Der wird genutzt, in den sozialen Netzwerken oftmals missbraucht. Motto: Da leistet sich eine von denen da oben etwas Schickes auf meine Kosten, das ich mir nie kaufen könnte. Natürlich darf dem Bürger diese gesamte Geschichte nicht schmecken. Dem Vernehmen nach wird der Frau, die über Jahre durch Engagement, erfrischende Normalität und eben auch Bescheidenheit überzeugt hat, sogar gedroht.

Der Stammtisch geifert, er kennt längst keine Grenzen mehr. Auch ohne daran zu erinnern, dass der Bonusmeilen- und Spezialkreditnehmer Cem Özdemir Grünen-Parteichef ist und eine der Figuren der CDU-Spendenaffäre sich heute als Finanzminister für die schwarze Null feiert: Das Verhältnis stimmt nicht, die Kirche gehört ins Dorf.

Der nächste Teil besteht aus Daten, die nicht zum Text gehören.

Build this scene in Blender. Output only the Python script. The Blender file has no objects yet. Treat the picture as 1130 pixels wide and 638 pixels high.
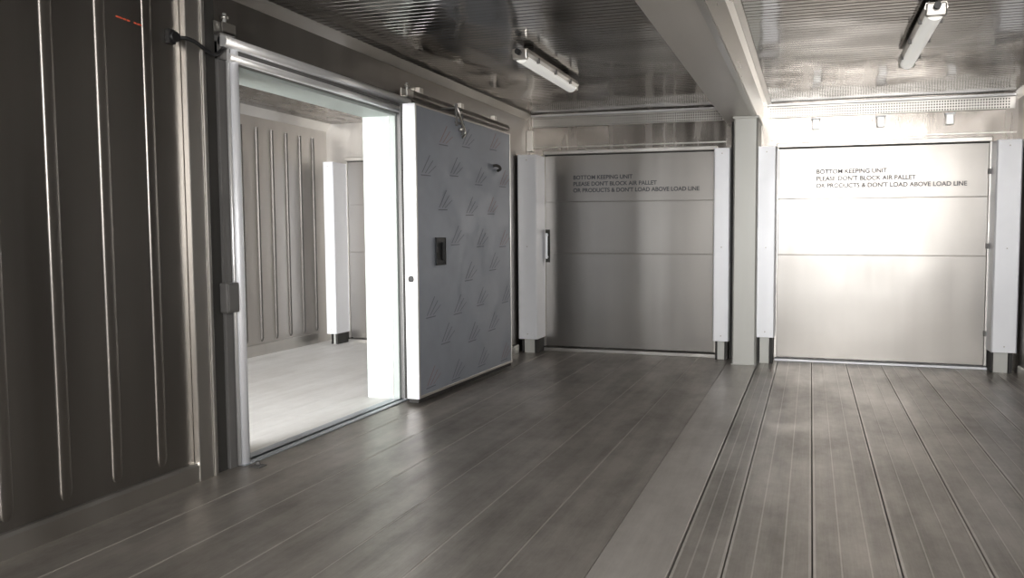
import bpy, bmesh, math, random
from mathutils import Vector
random.seed(4)
C=bpy.context.collection
sc=bpy.context.scene
XL,XR,YB,H=-3.062,1.855,7.56,2.61
TW=0.27; XA=-5.66; Y0=-1.0

# ---------------------------------------------------------------- materials
def metal(name,col,rough=0.3,met=1.0,streak=(1,1,1),rvar=0.12,bump=0.15,cvar=0.15,scale=3.0,bdist=0.01,warp=0.0,det=5,wscale=1.4):
    m=bpy.data.materials.new(name);m.use_nodes=True
    nt=m.node_tree;N=nt.nodes;L=nt.links;b=N["Principled BSDF"]
    tc=N.new("ShaderNodeTexCoord");mp=N.new("ShaderNodeMapping");mp.inputs["Scale"].default_value=streak
    L.new(tc.outputs["Object"],mp.inputs["Vector"])
    n=N.new("ShaderNodeTexNoise");n.inputs["Scale"].default_value=scale;n.inputs["Detail"].default_value=det
    L.new(mp.outputs[0],n.inputs["Vector"])
    r=N.new("ShaderNodeMapRange");r.inputs["From Min"].default_value=.25;r.inputs["From Max"].default_value=.75
    r.inputs["To Min"].default_value=max(0.03,rough-rvar);r.inputs["To Max"].default_value=min(1,rough+rvar)
    L.new(n.outputs["Fac"],r.inputs["Value"]);L.new(r.outputs[0],b.inputs["Roughness"])
    mx=N.new("ShaderNodeMix");mx.data_type='RGBA'
    mx.inputs["A"].default_value=(*[c*(1-cvar) for c in col],1);mx.inputs["B"].default_value=(*[min(1,c*(1+cvar)) for c in col],1)
    L.new(n.outputs["Fac"],mx.inputs["Factor"]);L.new(mx.outputs["Result"],b.inputs["Base Color"])
    b.inputs["Metallic"].default_value=met
    if bump>0:
        bp=N.new("ShaderNodeBump");bp.inputs["Strength"].default_value=bump;bp.inputs["Distance"].default_value=bdist
        L.new(n.outputs["Fac"],bp.inputs["Height"])
        if warp>0:
            n2=N.new("ShaderNodeTexNoise");n2.inputs["Scale"].default_value=wscale;n2.inputs["Detail"].default_value=1
            L.new(tc.outputs["Object"],n2.inputs["Vector"])
            b2=N.new("ShaderNodeBump");b2.inputs["Strength"].default_value=warp;b2.inputs["Distance"].default_value=.05
            L.new(n2.outputs["Fac"],b2.inputs["Height"]);L.new(b2.outputs[0],bp.inputs["Normal"])
        L.new(bp.outputs[0],b.inputs["Normal"])
    return m
def floormat(name,dark,light,rough=.4,met=.6,fine=.25,off=.95,gain=1.25):
    """worn aluminium: long streaks, blotchy dirt, hairline ribs along Y"""
    m=bpy.data.materials.new(name);m.use_nodes=True
    nt=m.node_tree;N=nt.nodes;L=nt.links;b=N["Principled BSDF"]
    tc=N.new("ShaderNodeTexCoord")
    def noise(scl,s,det,rg=.5):
        mp=N.new("ShaderNodeMapping");mp.inputs["Scale"].default_value=scl;L.new(tc.outputs["Object"],mp.inputs[0])
        n=N.new("ShaderNodeTexNoise");n.inputs["Scale"].default_value=s;n.inputs["Detail"].default_value=det;n.inputs["Roughness"].default_value=rg
        L.new(mp.outputs[0],n.inputs["Vector"]);return n.outputs["Fac"]
    def math_(op,a,c,cl=False):
        k=N.new("ShaderNodeMath");k.operation=op;k.use_clamp=cl
        for i,v in enumerate((a,c)):
            if hasattr(v,'links'):L.new(v,k.inputs[i])
            else:k.inputs[i].default_value=v
        return k.outputs[0]
    blot=noise((1,.6,1),1.6,9,.72);strk=noise((5,.22,1),2.0,3,.5);fin=noise((60,2.2,1),2.0,4,.6)
    s=math_('ADD',math_('MULTIPLY',blot,1.7),math_('MULTIPLY',strk,.75))
    s=math_('ADD',s,math_('MULTIPLY',fin,.3))
    s=math_('MULTIPLY',math_('SUBTRACT',s,off-.06),gain,True)
    mx=N.new("ShaderNodeMix");mx.data_type='RGBA';mx.inputs["A"].default_value=(*dark,1);mx.inputs["B"].default_value=(*light,1)
    L.new(s,mx.inputs["Factor"]);L.new(mx.outputs["Result"],b.inputs["Base Color"])
    r=N.new("ShaderNodeMapRange");r.inputs["From Min"].default_value=.3;r.inputs["From Max"].default_value=.7
    r.inputs["To Min"].default_value=rough+.10;r.inputs["To Max"].default_value=rough-.07
    L.new(blot,r.inputs["Value"]);L.new(r.outputs[0],b.inputs["Roughness"])
    b.inputs["Metallic"].default_value=met
    bp=N.new("ShaderNodeBump");bp.inputs["Strength"].default_value=fine;bp.inputs["Distance"].default_value=.002
    L.new(fin,bp.inputs["Height"]);L.new(bp.outputs[0],b.inputs["Normal"])
    return m
M={}
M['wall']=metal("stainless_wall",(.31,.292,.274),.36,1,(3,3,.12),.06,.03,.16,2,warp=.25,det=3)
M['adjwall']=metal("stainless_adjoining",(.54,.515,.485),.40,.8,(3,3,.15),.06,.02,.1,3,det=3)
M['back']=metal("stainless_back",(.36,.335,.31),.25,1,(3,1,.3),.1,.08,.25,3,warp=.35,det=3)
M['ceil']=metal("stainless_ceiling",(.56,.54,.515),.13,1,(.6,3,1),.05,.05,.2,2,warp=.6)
M['bulk']=metal("bulkhead_sheet",(.335,.32,.303),.34,1,(5,1,.06),.04,.02,.08,1.4,bdist=.004,warp=.16,det=1)
M['rib']=metal("rib_steel",(.14,.13,.12),.45,.7,(3,3,.3),.08,.0,.1)
M['trim']=metal("aluminium_trim",(.62,.60,.57),.36,1,(2,2,.3),.06,0,.1)
M['seamtrim']=metal("panel_seam",(.34,.32,.30),.4,1,(2,2,.3),.06,0,.1)
M['bright']=metal("polished_aluminium",(.85,.85,.85),.33,.6,(2,2,2),.04,0,.05)
M['white']=metal("white_cover",(.93,.94,.98),.42,.3,(2,2,2),.04,0,.03)
M['pvc']=metal("white_door_lining",(.44,.485,.46),.5,0,(2,2,2),.05,0,.03)
M['sill']=metal("door_sill",(.50,.53,.57),.4,.6,(2,2,2),.05,0,.05)
M['beam']=metal("beam_grey",(.70,.67,.63),.42,.4,(2,.4,2),.06,0,.1)
M['beamside']=metal("beam_side",(.84,.82,.78),.30,1,(2,.4,2),.06,0,.1)
M['post']=metal("post_paint",(.56,.56,.53),.45,.35,(2,2,.4),.06,0,.1)
M['floor']=floormat("floor_aluminium",(.17,.152,.135),(.44,.405,.365),.37,.58)
M['strip']=floormat("floor_strip",(.37,.34,.31),(.58,.545,.505),.38,.55)
M['seam']=metal("floor_seam",(.10,.09,.08),.6,.3,(1,1,1),.05,0,.2)
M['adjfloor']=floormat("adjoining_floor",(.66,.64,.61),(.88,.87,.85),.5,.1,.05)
M['film']=metal("protective_film",(.32,.345,.39),.40,.4,(1,1,1),.1,.2,.18,6,bdist=.004,warp=.3)
M['black']=metal("black_plastic",(.012,.012,.013),.45,0,(1,1,1),.05,0,.1)
M['dark']=metal("dark_gasket_shadow",(.035,.033,.03),.6,0,(1,1,1),.05,0,.1)  # gaskets, dark parts and the painted shadow line under bulkhead rails
M['ink']=metal("printed_ink",(.08,.08,.09),.8,0,(1,1,1),.05,0,.05)
M['red']=metal("red_print",(.75,.12,.06),.5,0,(1,1,1),.05,0,.05)
M['mark']=metal("film_print",(.30,.21,.21),.5,.15,(1,1,1),.05,0,.1)
M['mark2']=metal("film_print_grey",(.18,.185,.21),.5,.15,(1,1,1),.05,0,.1)
M['box']=metal("box_grey",(.16,.155,.15),.5,.3,(1,1,1),.05,0,.1)
M['hole']=metal("hole_dark",(.03,.028,.026),.7,0,(1,1,1),.05,0,.1)
M['tube']=metal("diffuser",(.88,.88,.84),.2,0,(1,1,1),.05,0,.02)
tb_=M['tube'].node_tree.nodes["Principled BSDF"]
tb_.inputs["Emission Color"].default_value=(1,.98,.93,1);tb_.inputs["Emission Strength"].default_value=.35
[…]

Und dort täte Kerstin Radomski gut daran, den Krefeldern zu erklären, was da warum vorgefallen ist. Sie könnte erklären, wie und für was eine Bürokosten-Pauschale genutzt wird. Dass nicht selten Gelder zurückfließen, weil sie oft nicht abgerufen werden. Radomski könnte zugeben: „Das war dumm von mir.“

Ihre politischen Freunde könnten ihr „Aushängeschild“ unterstützen, sich hinter sie stellen, deutlich Position beziehen. Hätte, wenn und aber. Zu viele Konjunktive, die diese unangenehme Angelegenheit größer machen, als sie ist.

In Berlin, davon ist auszugehen, wird in diesen Tagen mancher Abgeordnete lieber die alte Tasche wieder aus dem Schrank holen.